Setting max redirects to 0 mimics the prior behavior of not following redirects, in which case you can use a second "exact" check with the status code being 301, 302, etc. to verify that specific redirects are happening.

Point-and-click query builder

In Honeybadger Insights, you can use BadgerQL to dig into your application's performance data and debug issues. But sometimes you don't know what you're looking for, and you want to quickly explore your application events with filter, count, etc. To save you some typing, we've added a point-and-click query mode.

Click on any value in the events view to open a context menu with common BadgerQL operations for that field. When you select one, it will automatically be added to the current query—no typing required. It's a great way to quickly explore your data and discover new insights.

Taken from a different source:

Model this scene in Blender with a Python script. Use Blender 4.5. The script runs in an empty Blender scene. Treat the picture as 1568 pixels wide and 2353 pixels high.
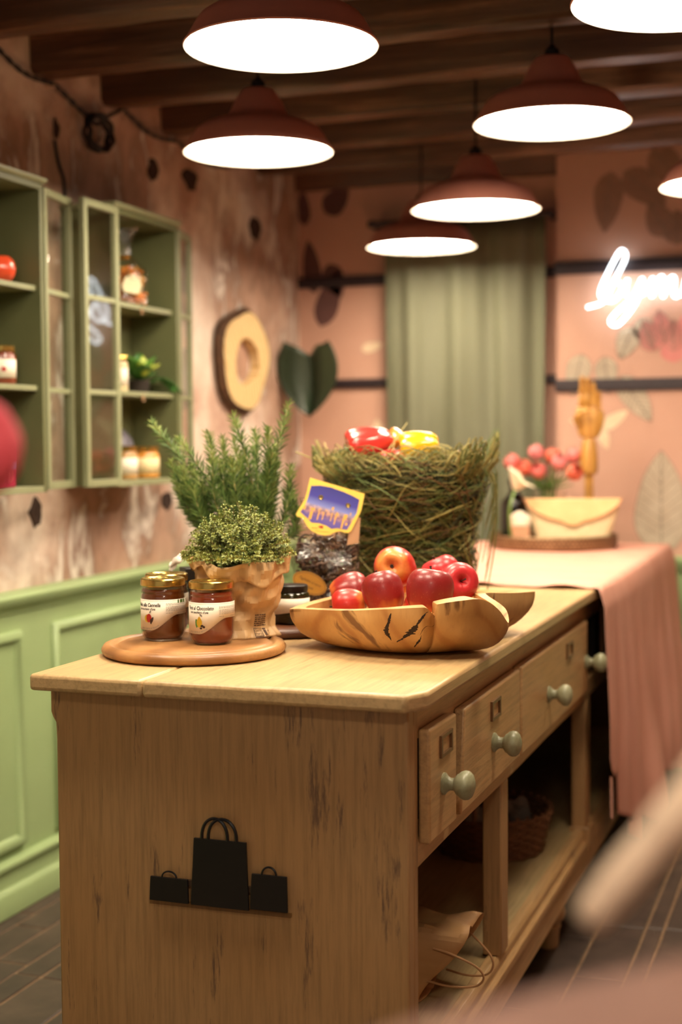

Granular check-in notifications

Honeybadger's check-ins feature allows you to monitor your cron jobs and periodic tasks with a simple heartbeat monitor, ensuring that important things—such as a nightly backup or a weekly billing task—happen on time. The way it works is simple: we give you a URL, and you call the URL. If we stop hearing from you within a configured time period, Honeybadger alerts you.

Before today, all check-ins for a project would notify all configured alert and integration channels; there was no way to select individual check-ins for individual alerts. We've improved this so that you can now select which specific check-ins you want to be notified of for each of your integrations/alerts.

A user interface showing two sections: "Check-In Events" and "Check-Ins". The Check-In Events section explains notifications for missing cron jobs or services, with checkboxes for "When a check-in is missing" and "When a check-in is reporting again". The Check-Ins section lists events to be reported, with checkboxes for "Payment Processor", "Email Notifier", and "SMS Notifier". The design uses a clean, minimalist layout with teal checkboxes for selected options.

This changelog began on June 1, 2024. This is the end!